**TASK INPUT:**
BEGIN

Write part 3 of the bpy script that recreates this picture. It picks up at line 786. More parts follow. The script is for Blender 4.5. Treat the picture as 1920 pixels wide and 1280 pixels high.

END
BEGIN

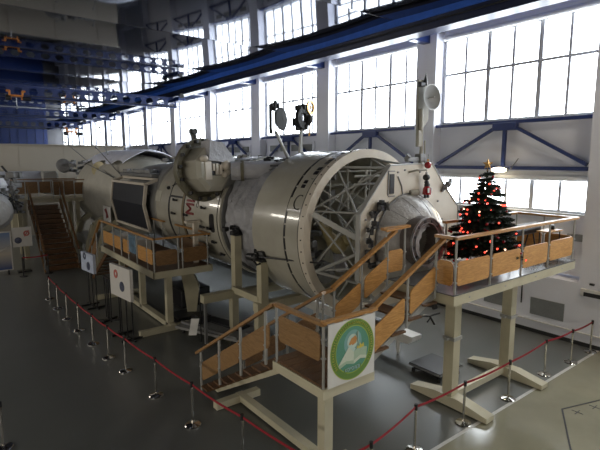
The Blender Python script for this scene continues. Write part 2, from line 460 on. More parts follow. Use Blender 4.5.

END
BEGIN

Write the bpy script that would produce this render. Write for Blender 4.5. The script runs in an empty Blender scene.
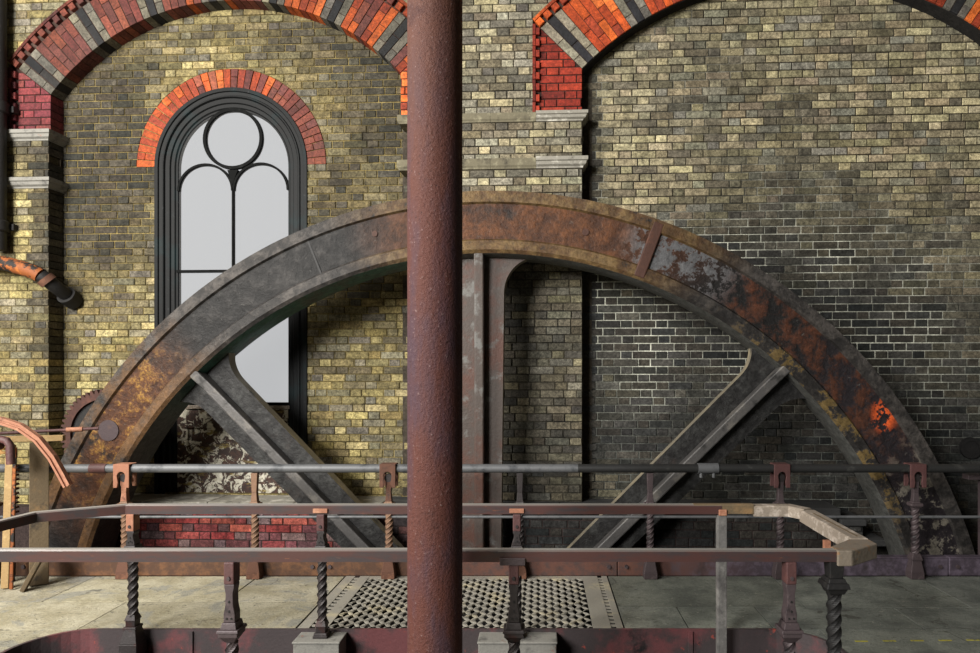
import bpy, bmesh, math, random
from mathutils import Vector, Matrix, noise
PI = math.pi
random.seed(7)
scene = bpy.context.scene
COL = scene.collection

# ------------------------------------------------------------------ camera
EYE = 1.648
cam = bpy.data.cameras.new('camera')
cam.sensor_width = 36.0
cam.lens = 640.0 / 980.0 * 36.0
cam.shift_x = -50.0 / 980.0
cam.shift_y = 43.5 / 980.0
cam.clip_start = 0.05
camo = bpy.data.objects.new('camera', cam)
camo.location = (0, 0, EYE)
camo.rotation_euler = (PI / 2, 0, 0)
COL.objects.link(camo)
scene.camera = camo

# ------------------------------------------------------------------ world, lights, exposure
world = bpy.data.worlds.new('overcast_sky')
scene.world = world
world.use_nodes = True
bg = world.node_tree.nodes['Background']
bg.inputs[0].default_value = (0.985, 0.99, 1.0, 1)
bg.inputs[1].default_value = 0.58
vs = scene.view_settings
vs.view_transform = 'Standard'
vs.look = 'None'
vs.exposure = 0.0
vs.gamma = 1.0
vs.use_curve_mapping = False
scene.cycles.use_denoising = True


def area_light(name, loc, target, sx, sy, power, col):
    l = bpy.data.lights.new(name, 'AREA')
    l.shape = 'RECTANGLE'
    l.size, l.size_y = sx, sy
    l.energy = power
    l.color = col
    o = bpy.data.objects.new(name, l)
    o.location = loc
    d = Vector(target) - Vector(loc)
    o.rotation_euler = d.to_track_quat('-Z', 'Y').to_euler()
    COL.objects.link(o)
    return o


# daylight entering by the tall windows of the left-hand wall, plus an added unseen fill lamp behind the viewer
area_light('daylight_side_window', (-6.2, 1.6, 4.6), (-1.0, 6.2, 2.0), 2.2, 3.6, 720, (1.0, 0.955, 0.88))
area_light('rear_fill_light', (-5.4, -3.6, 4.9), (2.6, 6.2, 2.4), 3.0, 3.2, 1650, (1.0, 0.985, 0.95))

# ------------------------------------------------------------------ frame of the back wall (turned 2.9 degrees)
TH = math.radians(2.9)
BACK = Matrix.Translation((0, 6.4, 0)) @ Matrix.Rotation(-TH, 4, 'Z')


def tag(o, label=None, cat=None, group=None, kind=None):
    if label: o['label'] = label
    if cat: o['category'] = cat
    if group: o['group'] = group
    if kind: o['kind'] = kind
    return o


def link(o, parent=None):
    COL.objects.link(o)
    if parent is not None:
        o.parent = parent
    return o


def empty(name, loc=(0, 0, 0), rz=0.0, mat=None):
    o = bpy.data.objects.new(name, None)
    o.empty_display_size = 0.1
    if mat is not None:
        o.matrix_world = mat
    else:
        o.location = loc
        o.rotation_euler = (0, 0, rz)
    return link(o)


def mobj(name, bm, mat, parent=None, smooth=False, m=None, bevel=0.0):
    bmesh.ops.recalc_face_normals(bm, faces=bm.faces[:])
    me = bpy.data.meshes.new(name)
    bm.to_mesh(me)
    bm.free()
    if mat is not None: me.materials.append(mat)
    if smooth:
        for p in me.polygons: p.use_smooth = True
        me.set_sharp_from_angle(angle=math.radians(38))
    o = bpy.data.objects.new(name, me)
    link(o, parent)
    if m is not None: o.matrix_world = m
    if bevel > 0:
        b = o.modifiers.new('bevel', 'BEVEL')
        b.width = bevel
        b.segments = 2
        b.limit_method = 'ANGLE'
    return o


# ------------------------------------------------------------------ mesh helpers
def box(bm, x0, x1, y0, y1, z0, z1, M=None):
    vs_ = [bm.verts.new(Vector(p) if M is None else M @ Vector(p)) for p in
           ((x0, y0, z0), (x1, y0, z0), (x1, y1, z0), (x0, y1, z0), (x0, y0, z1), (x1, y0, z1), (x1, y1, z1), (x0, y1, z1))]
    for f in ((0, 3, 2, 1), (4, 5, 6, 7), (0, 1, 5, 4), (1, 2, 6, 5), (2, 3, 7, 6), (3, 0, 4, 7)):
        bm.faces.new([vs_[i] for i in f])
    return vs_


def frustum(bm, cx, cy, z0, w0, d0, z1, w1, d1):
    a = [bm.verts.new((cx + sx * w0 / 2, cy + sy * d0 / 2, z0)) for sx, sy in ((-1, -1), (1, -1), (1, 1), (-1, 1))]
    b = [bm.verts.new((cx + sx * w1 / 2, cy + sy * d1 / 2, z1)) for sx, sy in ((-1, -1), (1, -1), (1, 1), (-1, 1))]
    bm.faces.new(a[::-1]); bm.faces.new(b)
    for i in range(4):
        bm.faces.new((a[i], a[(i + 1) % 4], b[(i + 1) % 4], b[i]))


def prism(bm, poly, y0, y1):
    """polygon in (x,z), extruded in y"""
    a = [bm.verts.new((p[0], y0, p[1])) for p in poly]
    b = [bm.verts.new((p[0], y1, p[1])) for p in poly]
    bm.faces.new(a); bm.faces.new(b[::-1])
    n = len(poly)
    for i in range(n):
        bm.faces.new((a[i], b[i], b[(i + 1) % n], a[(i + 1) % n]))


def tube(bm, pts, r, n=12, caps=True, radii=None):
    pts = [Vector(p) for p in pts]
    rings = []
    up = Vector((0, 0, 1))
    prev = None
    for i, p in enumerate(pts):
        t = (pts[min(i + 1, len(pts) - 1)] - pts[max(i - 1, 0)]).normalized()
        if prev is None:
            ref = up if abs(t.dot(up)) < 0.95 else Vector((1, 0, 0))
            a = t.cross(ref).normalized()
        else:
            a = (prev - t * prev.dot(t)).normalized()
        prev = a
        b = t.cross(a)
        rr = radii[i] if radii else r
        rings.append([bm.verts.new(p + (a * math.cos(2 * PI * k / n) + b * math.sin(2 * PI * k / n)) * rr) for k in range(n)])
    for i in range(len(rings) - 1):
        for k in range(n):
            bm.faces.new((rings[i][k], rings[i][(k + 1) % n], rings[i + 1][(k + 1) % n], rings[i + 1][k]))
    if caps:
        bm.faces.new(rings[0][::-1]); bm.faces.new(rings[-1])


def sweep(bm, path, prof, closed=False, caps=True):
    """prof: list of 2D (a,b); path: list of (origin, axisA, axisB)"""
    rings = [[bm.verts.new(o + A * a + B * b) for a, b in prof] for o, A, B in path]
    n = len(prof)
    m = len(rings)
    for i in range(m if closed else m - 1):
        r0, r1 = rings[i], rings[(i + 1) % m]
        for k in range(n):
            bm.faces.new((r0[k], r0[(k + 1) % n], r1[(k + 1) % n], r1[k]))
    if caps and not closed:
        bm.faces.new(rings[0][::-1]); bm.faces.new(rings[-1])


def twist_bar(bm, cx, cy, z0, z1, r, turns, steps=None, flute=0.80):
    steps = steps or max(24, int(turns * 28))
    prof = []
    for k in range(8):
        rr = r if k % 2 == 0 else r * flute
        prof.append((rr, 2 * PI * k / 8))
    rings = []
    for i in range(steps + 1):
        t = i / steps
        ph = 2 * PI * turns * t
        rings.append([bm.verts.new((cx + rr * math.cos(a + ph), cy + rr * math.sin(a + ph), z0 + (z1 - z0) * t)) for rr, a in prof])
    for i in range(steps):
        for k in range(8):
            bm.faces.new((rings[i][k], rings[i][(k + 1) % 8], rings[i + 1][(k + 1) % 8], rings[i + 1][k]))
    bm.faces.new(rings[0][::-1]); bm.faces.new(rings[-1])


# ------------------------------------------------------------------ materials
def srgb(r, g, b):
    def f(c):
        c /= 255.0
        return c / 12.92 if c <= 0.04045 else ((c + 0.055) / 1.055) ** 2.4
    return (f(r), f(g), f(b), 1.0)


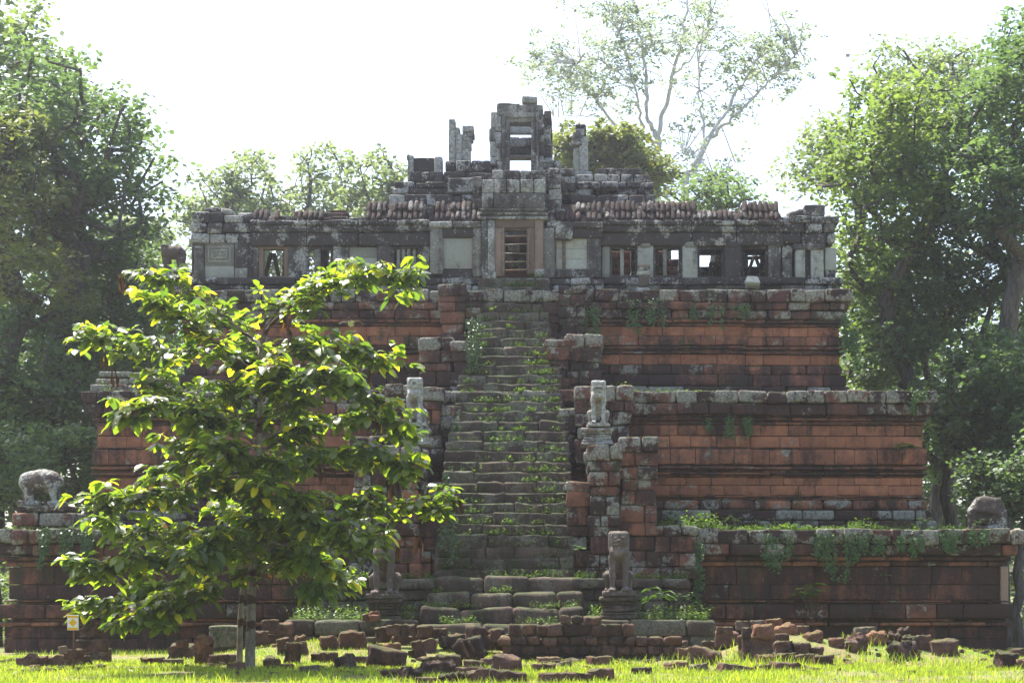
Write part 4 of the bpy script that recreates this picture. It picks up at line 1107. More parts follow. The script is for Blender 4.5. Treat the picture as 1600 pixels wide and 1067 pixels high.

END

**WHAT IS BEING ASKED:** Identify the lines above that contain the word "this", then copy them.

**THE RESULT:**
Write part 3 of the bpy script that recreates this picture. It picks up at line 786. More parts follow. The script is for Blender 4.5. Treat the picture as 1920 pixels wide and 1280 pixels high.
The Blender Python script for this scene continues. Write part 2, from line 460 on. More parts follow. Use Blender 4.5.
Write the bpy script that would produce this render. Write for Blender 4.5. The script runs in an empty Blender scene.
Write part 4 of the bpy script that recreates this picture. It picks up at line 1107. More parts follow. The script is for Blender 4.5. Treat the picture as 1600 pixels wide and 1067 pixels high.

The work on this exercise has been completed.